**Work to be completed**
Print the first line of the material below and each line after it, exactly as written, ending with the line that contains "PI = math.pi".

** Start Exercise materials **

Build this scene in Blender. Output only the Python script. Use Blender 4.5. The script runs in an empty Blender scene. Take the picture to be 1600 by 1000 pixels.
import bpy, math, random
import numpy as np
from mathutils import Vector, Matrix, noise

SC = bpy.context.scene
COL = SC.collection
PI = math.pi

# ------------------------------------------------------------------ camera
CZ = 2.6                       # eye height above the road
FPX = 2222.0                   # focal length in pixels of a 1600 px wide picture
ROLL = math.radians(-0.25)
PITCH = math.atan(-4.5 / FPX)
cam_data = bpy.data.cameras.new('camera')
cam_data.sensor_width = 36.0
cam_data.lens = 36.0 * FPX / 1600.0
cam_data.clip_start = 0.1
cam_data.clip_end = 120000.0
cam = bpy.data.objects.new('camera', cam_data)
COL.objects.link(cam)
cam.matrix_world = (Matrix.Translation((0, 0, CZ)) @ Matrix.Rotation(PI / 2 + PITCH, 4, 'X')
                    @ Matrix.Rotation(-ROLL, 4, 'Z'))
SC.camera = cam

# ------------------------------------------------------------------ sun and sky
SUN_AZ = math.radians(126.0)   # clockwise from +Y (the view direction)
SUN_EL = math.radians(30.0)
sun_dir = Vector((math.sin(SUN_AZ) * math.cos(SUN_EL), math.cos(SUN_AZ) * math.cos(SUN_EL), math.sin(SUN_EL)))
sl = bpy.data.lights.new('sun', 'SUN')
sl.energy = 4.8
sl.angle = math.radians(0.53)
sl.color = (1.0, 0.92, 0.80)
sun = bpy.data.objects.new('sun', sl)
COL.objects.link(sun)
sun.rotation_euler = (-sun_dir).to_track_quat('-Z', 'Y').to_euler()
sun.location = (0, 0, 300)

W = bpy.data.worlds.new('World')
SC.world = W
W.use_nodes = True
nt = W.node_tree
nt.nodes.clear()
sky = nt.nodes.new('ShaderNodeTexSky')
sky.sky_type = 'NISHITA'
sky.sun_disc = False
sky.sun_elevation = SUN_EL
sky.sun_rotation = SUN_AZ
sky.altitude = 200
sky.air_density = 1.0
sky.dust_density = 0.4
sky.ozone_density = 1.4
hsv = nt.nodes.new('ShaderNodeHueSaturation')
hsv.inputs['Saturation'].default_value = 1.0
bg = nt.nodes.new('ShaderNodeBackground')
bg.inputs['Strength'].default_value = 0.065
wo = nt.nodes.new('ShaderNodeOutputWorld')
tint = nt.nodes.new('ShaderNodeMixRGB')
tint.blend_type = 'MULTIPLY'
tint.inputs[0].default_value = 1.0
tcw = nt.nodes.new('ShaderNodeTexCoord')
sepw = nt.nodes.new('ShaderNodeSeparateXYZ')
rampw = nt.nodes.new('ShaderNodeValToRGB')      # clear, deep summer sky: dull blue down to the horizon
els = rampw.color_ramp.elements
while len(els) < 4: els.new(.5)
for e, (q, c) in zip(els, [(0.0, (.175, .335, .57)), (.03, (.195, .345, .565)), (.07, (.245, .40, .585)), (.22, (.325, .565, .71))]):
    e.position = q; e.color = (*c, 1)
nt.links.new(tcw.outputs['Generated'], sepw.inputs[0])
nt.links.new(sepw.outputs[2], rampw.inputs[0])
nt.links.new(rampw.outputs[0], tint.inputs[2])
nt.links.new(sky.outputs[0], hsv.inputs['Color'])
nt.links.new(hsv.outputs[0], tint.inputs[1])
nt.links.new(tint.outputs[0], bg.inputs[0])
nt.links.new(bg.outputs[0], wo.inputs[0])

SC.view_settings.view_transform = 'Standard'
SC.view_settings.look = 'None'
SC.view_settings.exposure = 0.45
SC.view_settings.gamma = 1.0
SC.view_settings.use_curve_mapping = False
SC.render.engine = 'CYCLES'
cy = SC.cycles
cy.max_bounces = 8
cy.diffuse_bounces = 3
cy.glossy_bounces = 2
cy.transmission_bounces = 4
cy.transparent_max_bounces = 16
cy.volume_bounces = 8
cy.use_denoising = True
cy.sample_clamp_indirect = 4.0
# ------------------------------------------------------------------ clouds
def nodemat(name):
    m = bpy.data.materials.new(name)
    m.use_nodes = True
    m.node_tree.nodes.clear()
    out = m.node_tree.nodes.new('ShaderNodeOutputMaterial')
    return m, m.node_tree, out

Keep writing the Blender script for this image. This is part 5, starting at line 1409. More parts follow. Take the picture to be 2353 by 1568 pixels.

** End Exercise materials **

**Response for this exercise**
Build this scene in Blender. Output only the Python script. Use Blender 4.5. The script runs in an empty Blender scene. Take the picture to be 1600 by 1000 pixels.
import bpy, math, random
import numpy as np
from mathutils import Vector, Matrix, noise

SC = bpy.context.scene
COL = SC.collection
PI = math.pi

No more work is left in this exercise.